# start of SOURCE MATERIAL

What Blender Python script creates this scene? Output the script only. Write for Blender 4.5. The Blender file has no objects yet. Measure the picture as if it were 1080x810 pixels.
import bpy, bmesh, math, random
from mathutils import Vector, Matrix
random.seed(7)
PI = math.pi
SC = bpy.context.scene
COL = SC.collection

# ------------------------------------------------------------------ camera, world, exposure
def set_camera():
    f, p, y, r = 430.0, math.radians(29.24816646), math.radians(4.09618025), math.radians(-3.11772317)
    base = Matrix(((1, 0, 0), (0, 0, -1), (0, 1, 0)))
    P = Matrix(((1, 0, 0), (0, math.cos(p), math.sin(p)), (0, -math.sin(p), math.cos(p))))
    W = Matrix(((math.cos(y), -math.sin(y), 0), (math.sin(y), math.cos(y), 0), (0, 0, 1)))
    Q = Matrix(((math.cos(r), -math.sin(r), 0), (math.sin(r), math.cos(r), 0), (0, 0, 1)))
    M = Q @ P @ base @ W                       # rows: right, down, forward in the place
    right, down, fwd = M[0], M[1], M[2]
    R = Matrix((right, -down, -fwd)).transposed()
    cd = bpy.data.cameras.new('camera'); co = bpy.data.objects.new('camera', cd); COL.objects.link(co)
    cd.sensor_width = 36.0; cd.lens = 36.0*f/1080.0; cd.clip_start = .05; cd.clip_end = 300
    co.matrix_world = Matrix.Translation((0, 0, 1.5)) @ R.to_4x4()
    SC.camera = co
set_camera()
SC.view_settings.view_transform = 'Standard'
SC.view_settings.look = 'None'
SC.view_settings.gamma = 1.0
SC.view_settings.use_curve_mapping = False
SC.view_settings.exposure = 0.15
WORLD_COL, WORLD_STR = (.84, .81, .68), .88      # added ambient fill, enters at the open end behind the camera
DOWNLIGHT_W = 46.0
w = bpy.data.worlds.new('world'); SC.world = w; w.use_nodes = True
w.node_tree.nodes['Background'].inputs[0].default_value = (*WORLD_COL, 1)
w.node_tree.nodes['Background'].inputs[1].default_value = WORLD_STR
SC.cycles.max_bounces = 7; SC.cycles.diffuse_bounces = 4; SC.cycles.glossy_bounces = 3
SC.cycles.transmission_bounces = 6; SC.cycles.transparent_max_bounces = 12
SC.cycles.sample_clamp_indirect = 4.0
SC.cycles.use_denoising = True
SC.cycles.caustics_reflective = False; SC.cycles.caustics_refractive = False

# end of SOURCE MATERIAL

→ OBJECTIVE:
Extract the lines above, from the first one through the one containing "COL = SC.collection", and return only those, unchanged.

→ EXERCISE SOLUTION:
What Blender Python script creates this scene? Output the script only. Write for Blender 4.5. The Blender file has no objects yet. Measure the picture as if it were 1080x810 pixels.
import bpy, bmesh, math, random
from mathutils import Vector, Matrix
random.seed(7)
PI = math.pi
SC = bpy.context.scene
COL = SC.collection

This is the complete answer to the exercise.